PROBLEM: Give back an exact copy of the lines from the start of the material through the line bearing "kerb = kb.build('kerb', M['kerb']);". Include both ends and nothing else.
** begin **
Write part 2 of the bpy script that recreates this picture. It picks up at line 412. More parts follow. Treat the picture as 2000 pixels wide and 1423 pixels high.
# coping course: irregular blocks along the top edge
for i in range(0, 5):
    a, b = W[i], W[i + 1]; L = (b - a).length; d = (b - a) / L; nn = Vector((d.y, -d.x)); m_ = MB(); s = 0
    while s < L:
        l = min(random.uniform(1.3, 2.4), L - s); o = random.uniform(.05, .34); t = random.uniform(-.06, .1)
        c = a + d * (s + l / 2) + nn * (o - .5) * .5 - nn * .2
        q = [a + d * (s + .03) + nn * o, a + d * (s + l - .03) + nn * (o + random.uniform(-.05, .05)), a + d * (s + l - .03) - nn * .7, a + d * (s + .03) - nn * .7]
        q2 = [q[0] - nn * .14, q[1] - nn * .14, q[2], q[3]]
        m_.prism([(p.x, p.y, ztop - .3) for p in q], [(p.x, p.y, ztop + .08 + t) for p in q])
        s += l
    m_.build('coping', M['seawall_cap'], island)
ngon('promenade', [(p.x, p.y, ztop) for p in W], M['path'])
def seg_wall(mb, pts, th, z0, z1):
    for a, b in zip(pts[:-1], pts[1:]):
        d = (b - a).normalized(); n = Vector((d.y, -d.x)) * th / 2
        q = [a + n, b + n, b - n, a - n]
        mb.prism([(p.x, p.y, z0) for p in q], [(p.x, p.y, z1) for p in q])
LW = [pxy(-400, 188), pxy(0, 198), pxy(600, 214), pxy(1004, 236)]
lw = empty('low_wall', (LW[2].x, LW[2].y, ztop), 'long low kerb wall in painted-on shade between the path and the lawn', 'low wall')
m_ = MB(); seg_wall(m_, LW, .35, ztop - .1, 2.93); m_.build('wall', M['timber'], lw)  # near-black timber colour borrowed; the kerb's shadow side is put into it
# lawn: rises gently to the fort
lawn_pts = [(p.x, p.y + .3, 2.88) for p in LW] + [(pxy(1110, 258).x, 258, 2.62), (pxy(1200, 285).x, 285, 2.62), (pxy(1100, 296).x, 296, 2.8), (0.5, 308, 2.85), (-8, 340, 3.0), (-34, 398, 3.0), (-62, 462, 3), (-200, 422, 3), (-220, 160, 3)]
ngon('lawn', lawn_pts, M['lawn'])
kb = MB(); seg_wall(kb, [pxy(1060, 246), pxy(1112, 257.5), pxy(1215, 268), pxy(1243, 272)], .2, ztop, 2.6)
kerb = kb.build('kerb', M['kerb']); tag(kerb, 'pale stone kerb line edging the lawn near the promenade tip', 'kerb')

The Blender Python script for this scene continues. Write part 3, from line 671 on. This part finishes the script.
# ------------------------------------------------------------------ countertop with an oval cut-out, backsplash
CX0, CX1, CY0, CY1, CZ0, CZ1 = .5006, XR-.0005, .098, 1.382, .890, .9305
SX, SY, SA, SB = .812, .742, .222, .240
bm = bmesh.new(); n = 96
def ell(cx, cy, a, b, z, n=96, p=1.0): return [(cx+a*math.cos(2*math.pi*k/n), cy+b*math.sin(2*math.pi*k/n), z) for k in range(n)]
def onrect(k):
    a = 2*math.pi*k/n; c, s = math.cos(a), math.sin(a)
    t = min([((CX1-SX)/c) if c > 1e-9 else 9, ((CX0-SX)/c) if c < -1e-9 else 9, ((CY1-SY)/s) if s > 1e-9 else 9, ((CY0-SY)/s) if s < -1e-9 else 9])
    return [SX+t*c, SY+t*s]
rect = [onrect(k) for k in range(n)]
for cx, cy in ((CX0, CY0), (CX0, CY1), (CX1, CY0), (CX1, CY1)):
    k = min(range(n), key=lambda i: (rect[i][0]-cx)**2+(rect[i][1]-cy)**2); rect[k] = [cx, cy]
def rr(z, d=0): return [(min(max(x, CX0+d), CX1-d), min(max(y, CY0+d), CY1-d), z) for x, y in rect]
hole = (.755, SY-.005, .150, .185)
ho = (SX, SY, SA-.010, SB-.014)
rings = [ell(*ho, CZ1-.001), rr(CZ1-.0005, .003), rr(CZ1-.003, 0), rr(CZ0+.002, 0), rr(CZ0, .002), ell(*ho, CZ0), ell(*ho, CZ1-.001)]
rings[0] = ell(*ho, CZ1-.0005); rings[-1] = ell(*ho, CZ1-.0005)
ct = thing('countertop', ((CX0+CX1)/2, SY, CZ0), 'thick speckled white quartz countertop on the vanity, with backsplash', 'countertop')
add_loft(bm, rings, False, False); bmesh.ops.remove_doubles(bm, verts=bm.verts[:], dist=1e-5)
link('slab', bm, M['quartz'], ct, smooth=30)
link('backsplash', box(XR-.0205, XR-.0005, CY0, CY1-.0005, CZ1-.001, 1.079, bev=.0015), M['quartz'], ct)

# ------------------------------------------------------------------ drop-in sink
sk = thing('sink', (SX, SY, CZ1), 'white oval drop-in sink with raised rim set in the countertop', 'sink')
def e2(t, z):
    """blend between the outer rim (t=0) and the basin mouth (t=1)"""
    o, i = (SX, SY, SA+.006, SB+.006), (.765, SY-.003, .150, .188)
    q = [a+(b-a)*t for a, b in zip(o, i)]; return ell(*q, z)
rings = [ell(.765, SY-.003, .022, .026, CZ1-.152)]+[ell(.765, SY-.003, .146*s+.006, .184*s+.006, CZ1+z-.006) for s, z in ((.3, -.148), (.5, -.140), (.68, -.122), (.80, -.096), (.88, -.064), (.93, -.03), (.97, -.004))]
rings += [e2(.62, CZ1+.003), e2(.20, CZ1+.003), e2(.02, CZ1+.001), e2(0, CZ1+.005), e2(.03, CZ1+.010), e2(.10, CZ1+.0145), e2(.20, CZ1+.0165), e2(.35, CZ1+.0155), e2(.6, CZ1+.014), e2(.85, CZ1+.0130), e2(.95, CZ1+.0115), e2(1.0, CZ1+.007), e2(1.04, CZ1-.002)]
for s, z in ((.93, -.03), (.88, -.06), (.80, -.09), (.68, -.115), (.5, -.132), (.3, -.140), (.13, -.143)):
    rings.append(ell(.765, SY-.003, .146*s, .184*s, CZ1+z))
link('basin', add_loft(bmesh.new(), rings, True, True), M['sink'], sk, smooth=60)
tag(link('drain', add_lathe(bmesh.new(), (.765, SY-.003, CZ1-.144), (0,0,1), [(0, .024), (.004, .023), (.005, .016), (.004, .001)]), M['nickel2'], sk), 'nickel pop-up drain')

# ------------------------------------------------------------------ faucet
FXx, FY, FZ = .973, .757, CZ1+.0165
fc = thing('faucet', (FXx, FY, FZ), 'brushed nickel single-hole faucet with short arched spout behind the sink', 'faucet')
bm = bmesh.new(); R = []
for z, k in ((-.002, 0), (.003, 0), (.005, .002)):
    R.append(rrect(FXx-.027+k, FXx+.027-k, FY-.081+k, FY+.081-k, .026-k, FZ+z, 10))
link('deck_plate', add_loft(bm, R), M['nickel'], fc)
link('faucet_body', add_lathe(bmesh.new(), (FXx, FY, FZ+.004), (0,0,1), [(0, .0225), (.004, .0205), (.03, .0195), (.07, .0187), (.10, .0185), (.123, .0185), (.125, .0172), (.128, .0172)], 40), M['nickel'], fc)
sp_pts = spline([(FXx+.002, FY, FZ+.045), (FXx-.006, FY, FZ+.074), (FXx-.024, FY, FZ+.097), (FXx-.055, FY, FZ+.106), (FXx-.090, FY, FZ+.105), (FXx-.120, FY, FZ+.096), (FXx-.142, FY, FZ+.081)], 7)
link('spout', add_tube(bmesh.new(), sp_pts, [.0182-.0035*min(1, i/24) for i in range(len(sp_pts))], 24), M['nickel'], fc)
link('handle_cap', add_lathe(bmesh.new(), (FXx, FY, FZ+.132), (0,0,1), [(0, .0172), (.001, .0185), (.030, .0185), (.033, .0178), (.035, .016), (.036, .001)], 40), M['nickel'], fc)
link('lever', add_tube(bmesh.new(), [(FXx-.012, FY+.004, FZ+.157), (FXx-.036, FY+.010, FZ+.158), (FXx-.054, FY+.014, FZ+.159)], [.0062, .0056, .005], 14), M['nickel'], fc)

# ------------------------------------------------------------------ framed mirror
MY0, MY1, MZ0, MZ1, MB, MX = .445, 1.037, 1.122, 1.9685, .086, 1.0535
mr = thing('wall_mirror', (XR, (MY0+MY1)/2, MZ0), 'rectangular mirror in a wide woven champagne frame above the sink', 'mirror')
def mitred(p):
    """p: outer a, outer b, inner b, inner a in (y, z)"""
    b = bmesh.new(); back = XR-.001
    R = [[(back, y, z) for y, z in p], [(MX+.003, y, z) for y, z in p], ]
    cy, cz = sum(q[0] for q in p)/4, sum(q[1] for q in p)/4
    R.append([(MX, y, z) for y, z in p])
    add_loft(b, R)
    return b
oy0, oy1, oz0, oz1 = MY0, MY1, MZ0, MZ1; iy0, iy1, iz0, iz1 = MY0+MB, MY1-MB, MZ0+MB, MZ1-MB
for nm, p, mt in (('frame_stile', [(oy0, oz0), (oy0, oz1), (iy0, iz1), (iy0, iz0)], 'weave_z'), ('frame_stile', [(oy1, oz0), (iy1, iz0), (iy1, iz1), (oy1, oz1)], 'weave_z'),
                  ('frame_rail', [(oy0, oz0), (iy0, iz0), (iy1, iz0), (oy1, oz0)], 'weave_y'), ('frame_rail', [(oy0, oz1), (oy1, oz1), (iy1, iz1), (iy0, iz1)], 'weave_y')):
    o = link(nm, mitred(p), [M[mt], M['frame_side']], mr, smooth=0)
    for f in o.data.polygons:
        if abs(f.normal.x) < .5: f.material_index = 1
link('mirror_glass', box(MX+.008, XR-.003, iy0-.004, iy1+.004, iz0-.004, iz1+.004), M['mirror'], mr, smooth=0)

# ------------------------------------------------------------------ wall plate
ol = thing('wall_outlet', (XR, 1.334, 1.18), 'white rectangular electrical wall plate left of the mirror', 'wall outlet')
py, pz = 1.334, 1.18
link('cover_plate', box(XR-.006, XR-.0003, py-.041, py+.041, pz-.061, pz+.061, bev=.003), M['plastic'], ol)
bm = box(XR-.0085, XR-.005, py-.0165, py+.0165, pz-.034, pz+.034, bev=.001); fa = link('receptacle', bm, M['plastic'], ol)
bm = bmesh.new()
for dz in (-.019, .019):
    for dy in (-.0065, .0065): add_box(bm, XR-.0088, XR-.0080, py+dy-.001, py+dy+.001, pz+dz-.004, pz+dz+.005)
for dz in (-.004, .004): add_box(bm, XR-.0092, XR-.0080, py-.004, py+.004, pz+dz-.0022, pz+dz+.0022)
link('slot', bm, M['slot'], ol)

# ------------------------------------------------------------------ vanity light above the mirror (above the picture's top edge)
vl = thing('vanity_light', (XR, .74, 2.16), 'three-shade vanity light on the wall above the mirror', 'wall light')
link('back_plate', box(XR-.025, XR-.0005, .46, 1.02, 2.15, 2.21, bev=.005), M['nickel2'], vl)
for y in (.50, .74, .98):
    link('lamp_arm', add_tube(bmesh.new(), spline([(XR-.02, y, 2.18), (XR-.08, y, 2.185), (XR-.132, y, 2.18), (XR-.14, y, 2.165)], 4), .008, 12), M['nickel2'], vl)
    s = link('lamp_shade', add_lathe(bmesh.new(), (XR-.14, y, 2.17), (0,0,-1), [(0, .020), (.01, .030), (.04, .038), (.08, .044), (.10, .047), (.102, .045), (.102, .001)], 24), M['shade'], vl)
** end **
WRITTEN SOLUTION:
Write part 2 of the bpy script that recreates this picture. It picks up at line 412. More parts follow. Treat the picture as 2000 pixels wide and 1423 pixels high.
# coping course: irregular blocks along the top edge
for i in range(0, 5):
    a, b = W[i], W[i + 1]; L = (b - a).length; d = (b - a) / L; nn = Vector((d.y, -d.x)); m_ = MB(); s = 0
    while s < L:
        l = min(random.uniform(1.3, 2.4), L - s); o = random.uniform(.05, .34); t = random.uniform(-.06, .1)
        c = a + d * (s + l / 2) + nn * (o - .5) * .5 - nn * .2
        q = [a + d * (s + .03) + nn * o, a + d * (s + l - .03) + nn * (o + random.uniform(-.05, .05)), a + d * (s + l - .03) - nn * .7, a + d * (s + .03) - nn * .7]
        q2 = [q[0] - nn * .14, q[1] - nn * .14, q[2], q[3]]
        m_.prism([(p.x, p.y, ztop - .3) for p in q], [(p.x, p.y, ztop + .08 + t) for p in q])
        s += l
    m_.build('coping', M['seawall_cap'], island)
ngon('promenade', [(p.x, p.y, ztop) for p in W], M['path'])
def seg_wall(mb, pts, th, z0, z1):
    for a, b in zip(pts[:-1], pts[1:]):
        d = (b - a).normalized(); n = Vector((d.y, -d.x)) * th / 2
        q = [a + n, b + n, b - n, a - n]
        mb.prism([(p.x, p.y, z0) for p in q], [(p.x, p.y, z1) for p in q])
LW = [pxy(-400, 188), pxy(0, 198), pxy(600, 214), pxy(1004, 236)]
lw = empty('low_wall', (LW[2].x, LW[2].y, ztop), 'long low kerb wall in painted-on shade between the path and the lawn', 'low wall')
m_ = MB(); seg_wall(m_, LW, .35, ztop - .1, 2.93); m_.build('wall', M['timber'], lw)  # near-black timber colour borrowed; the kerb's shadow side is put into it
# lawn: rises gently to the fort
lawn_pts = [(p.x, p.y + .3, 2.88) for p in LW] + [(pxy(1110, 258).x, 258, 2.62), (pxy(1200, 285).x, 285, 2.62), (pxy(1100, 296).x, 296, 2.8), (0.5, 308, 2.85), (-8, 340, 3.0), (-34, 398, 3.0), (-62, 462, 3), (-200, 422, 3), (-220, 160, 3)]
ngon('lawn', lawn_pts, M['lawn'])
kb = MB(); seg_wall(kb, [pxy(1060, 246), pxy(1112, 257.5), pxy(1215, 268), pxy(1243, 272)], .2, ztop, 2.6)
kerb = kb.build('kerb', M['kerb']); tag(kerb, 'pale stone kerb line edging the lawn near the promenade tip', 'kerb')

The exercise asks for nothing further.